De cela, on ne nous parle pas, ou si peu… Le choix de privilégier par principe les rapprochements entre le monde grec et le monde sémitique (p. 82) pose problème quand il s’agit d’étudier des faits de langue, puisque le grec reste une langue indo-européenne…

L’étude des épithètes associées aux divinités aurait pu être l’occasion de réfléchir au fonctionnement des dérivés et surtout des composés dont la richesse et la souplesse sémantique ont joué un grand rôle dans le développement de la poésie et de la culture grecques en général. J’aurais de nombreuses remarques à faire sur ce point. Selon moi, argikeraunos ne signifie pas « à la foudre d’argent » mais « à la foudre lumineuse-rapide ». Argeiphontēs, chez Homère, ne tue personne  (p. 87) !

Malgré A. Grand-Clément (p. 222 sq.), la Glaukōpis a marqué l’imaginaire collectif des Athéniens moins par la supposée couleur « bleue » de ses yeux que par son étroite association avec la fameuse chouette d’Athènes. « Le sens n’est pas ‘aux yeux bleu clair’ sauf dans des emplois tardifs influencés par γλαυκός » (M. Briand, suppl. au DÉLG, p. 1283).
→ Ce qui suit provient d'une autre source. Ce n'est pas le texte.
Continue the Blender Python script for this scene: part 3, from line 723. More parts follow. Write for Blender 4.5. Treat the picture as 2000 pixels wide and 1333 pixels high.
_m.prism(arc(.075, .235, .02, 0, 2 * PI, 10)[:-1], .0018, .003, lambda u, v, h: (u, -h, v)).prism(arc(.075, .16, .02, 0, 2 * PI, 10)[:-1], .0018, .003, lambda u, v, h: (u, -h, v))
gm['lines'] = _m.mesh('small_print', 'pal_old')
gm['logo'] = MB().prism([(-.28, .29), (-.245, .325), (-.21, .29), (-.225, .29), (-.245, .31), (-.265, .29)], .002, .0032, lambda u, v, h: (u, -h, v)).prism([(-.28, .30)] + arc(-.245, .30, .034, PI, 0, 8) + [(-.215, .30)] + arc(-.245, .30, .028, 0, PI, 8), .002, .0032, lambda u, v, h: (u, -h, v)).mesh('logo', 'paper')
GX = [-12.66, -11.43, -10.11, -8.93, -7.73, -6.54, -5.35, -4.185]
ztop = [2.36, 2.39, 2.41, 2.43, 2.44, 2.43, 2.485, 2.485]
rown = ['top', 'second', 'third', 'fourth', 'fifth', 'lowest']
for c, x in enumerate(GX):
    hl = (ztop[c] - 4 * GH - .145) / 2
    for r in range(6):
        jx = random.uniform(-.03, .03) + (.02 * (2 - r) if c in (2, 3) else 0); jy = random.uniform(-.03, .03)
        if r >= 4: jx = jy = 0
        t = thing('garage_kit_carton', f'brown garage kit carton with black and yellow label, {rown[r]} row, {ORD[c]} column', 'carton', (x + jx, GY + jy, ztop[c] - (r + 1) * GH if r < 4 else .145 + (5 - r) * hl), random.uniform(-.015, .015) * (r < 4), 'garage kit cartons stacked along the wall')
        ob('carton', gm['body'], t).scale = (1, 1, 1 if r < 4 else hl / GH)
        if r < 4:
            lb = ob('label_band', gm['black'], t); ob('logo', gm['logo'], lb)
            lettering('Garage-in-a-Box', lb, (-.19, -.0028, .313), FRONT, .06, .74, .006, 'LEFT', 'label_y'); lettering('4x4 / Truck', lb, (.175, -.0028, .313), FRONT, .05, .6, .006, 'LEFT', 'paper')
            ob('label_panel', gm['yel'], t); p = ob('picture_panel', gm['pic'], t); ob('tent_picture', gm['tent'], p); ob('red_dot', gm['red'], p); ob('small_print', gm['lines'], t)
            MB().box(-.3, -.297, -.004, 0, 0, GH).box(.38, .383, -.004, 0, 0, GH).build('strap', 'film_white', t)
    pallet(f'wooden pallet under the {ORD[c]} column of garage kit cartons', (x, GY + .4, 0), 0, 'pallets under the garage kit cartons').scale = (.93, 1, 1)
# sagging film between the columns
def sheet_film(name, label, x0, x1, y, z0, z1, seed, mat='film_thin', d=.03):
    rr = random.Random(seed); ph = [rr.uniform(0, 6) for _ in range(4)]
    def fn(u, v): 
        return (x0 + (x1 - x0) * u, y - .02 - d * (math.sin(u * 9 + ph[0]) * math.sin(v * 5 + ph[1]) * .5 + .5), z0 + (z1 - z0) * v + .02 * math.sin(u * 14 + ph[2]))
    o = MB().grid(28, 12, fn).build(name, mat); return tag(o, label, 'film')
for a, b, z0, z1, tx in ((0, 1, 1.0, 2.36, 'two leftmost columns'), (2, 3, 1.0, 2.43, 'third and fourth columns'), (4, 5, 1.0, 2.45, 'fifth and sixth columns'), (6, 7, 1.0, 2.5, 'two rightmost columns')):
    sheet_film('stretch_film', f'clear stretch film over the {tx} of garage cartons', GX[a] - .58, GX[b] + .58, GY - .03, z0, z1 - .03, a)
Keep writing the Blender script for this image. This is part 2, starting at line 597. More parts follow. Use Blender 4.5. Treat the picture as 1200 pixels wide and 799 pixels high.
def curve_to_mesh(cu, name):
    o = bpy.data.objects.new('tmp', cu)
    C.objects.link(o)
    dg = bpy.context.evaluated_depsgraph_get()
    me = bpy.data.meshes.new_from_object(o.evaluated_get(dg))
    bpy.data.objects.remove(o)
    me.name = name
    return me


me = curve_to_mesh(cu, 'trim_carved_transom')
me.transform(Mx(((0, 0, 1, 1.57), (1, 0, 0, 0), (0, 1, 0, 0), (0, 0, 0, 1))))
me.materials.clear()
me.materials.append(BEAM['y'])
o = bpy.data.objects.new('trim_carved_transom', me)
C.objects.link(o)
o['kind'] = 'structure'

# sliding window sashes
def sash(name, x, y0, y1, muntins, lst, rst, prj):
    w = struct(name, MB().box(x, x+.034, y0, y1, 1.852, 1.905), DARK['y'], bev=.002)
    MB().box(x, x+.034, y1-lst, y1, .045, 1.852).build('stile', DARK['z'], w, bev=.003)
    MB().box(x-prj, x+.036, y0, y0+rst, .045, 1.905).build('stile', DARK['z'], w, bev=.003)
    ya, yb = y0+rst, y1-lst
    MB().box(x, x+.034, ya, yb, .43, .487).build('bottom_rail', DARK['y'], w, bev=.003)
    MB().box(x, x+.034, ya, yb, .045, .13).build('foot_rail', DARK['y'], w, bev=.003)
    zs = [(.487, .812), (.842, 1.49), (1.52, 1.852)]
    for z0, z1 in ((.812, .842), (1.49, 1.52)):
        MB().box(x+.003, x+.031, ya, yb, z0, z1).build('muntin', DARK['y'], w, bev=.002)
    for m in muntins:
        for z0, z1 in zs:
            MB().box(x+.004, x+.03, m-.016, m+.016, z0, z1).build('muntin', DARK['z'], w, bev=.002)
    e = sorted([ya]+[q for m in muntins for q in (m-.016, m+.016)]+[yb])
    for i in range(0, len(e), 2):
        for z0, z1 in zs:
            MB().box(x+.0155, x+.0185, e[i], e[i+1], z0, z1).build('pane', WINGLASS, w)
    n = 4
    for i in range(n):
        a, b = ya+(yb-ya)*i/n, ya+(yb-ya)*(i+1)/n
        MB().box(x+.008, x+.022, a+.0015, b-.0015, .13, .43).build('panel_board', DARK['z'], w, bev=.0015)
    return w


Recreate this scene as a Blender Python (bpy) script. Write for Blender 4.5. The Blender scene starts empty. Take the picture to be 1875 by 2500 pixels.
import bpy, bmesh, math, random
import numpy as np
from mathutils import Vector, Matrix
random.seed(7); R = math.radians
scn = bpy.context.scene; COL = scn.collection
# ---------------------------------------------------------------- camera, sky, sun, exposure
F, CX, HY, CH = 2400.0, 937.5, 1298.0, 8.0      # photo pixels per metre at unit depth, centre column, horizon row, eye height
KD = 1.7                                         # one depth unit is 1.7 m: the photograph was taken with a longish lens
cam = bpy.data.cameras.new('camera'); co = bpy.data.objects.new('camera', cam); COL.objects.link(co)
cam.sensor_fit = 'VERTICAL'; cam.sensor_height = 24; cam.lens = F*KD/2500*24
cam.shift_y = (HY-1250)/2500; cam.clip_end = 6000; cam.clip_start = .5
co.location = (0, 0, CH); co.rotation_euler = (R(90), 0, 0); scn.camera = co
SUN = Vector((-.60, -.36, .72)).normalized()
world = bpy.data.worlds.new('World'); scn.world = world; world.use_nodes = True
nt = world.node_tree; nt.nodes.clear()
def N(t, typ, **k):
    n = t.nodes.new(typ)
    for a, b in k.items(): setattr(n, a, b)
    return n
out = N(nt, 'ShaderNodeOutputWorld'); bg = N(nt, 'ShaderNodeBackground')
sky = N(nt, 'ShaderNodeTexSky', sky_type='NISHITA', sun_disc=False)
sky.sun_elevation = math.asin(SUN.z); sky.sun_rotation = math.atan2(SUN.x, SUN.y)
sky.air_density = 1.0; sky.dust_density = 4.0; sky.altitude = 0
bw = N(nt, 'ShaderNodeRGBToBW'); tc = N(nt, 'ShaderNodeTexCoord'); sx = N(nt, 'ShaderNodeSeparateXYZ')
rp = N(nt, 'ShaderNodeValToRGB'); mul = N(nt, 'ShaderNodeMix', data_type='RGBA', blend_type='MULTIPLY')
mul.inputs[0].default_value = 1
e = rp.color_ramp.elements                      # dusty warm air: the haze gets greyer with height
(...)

Ce volume, lourd d’érudition, marque une étape forte de la réflexion contemporaine sur le caractère multiple des dieux grecs et sur le rapport des cultes des cités avec les épopées. Il risque parfois de décevoir le spécialiste de la tradition homérique.

 

Pierre Sauzeau, Université Paul Valéry – Montpellier

Publié dans le fascicule 1 tome 124, 2022, p. 277-281

 

[1]. Nous avons rendu compte de ces deux derniers ouvrages : cf. c.r. REA 122, 2020, p. 592‑595 ; et Actualités des études anciennes, ISSN format électronique, 2492.864X (19/04/2021).

[2]. Nous revenons infra sur cette question.

[3]. C.-J. Ruijgh, « Les origines proto‑mycéniennes de la tradition épique » dans F. Létoublon éd., Hommage à Milman Parry, Amsterdam 1997, p. 33-45, cf. p. 38.